Oh abre alas, que eu quero passar
José Maria Vasconcelos
Cronista, josemaria001@hotmail.com
Antes de a maior festa coletiva do
Brasil começar, que tal um passeio ao passado? Afinal, em se tratando de
qualidade musical, carnavais antigos dão ainda de letra na mediocridade atual e
continuam a encantar foliões e apreciadores do belo artístico. Velhas
marchinhas que seduzem, em momento em que só restam rebolados regados a
bebedeira, erotismo e refrãos insossos.
Iniciemos por
Chiquinha Gonzaga (1847-1935), filha de escrava com general do império, que a
adotou e a privilegiou com educação aristocrática: afilhada de Duque de Caxias,
aluna de famosos professores, entre os quais Maestro Lobo. Chiquinha Gonzaga ou
Francisca Edwiges Neves Gonzaga estudou e compôs músicas, a partir dos 11 anos.
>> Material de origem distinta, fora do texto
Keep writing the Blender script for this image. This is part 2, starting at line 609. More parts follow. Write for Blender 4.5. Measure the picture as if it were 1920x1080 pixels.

Pianista, Chiquinha produziu sambas, polcas e choros, regeu orquestra. Mulher
avançada para seu tempo de cultura machista e preconceituosa. A mulata
pesquisava suas raízes musicais em contato com escravos. Casada com almirante,
separou-se, anos depois, um escândalo para época. Aos 52 anos, apaixonou-se por
aluno de música de 16 anos. Para fugir à rejeição da família e da sociedade,
adotou-o como filho, ambos apaixonadamente perdidos, tiveram filhos.
Em
1899, Chiquinha Gonzaga compôs a primeira música carnavalesca, o celebre Ó ABRE
ALAS, QUE EU QUERO PASSAR/ Eu sou Lira/Não posso negar/Ó abre alas/Que eu quero
passar/Rosa de Ouro/É quem vai ganhar. Canção composta para o cordão
carnavalesco Rosa de Ouro. Muitas outras composições de Chiquinha
popularizaram-se, graças à adaptação das mesmas a instrumentos menos
aristocráticos que piano. Chiquinha tocava em saraus do Catete, ritmos
populares que sofriam críticas da sociedade, que não aceitava vulgaridades
artísticas em ambiente nobre. O presidente Hermes Lima acatava, porém, o gosto
de sua esposa, amiga de
Chiquinha Gonzaga.
Marchinhas de carnaval, depois de Chiquinha Gonzaga, caíam na boca do
povo, esquentavam salões de clubes sociais, dão, até hoje, audiência às rádios,
neste período. Lembro-me bem da obra-prima de Zé Kéti, MÁSCARA NEGRA (Tanto
riso/ Oh quanta alegria/ Mais de mil palhaços no salão/ Alecrim está chorando
pelo amor de Combina/ No meio da multidão/ Foi bom te ver outra vez/Tá fazendo
um ano/Foi no carnaval que passou/Eu sou aquele pierrô/Que te abraçou/Que te
beijou, meu amor/A mesma máscara negra/Que esconde o teu rosto/Eu quero matar a
saudade). A canção estourou no final dos anos de 1960. Tantas e tantas que
pipocavam, a partir do réveillon, até chegar o carnaval, vendidas aos montes e
decoradas à exaustão: Mamãe, eu quero; Cidade Maravilhosa; A Banda; Atrás do
trio elétrico; Chiquita bacana; Tomara que chova três dias sem parar; Alá laô,
mas que calor, ôôô; Acorda Maria bonita...
Carnaval,
origem pagã, depois adaptada ao espírito cristão de alegria, comes-e-bebes com
racionalidade. Caro Valet, vai-te carne,
carnaval, porque, depois de três dias, vem o período quaresmal de jejuns e
reflexões. Queira Deus que a indisciplina carnavalesca não reviva o império
romano da comilança, que desembocava nos vomitórios construídos nos salões
nobres. Uma farra que encurtava vários anos de vida. E pode se repetir.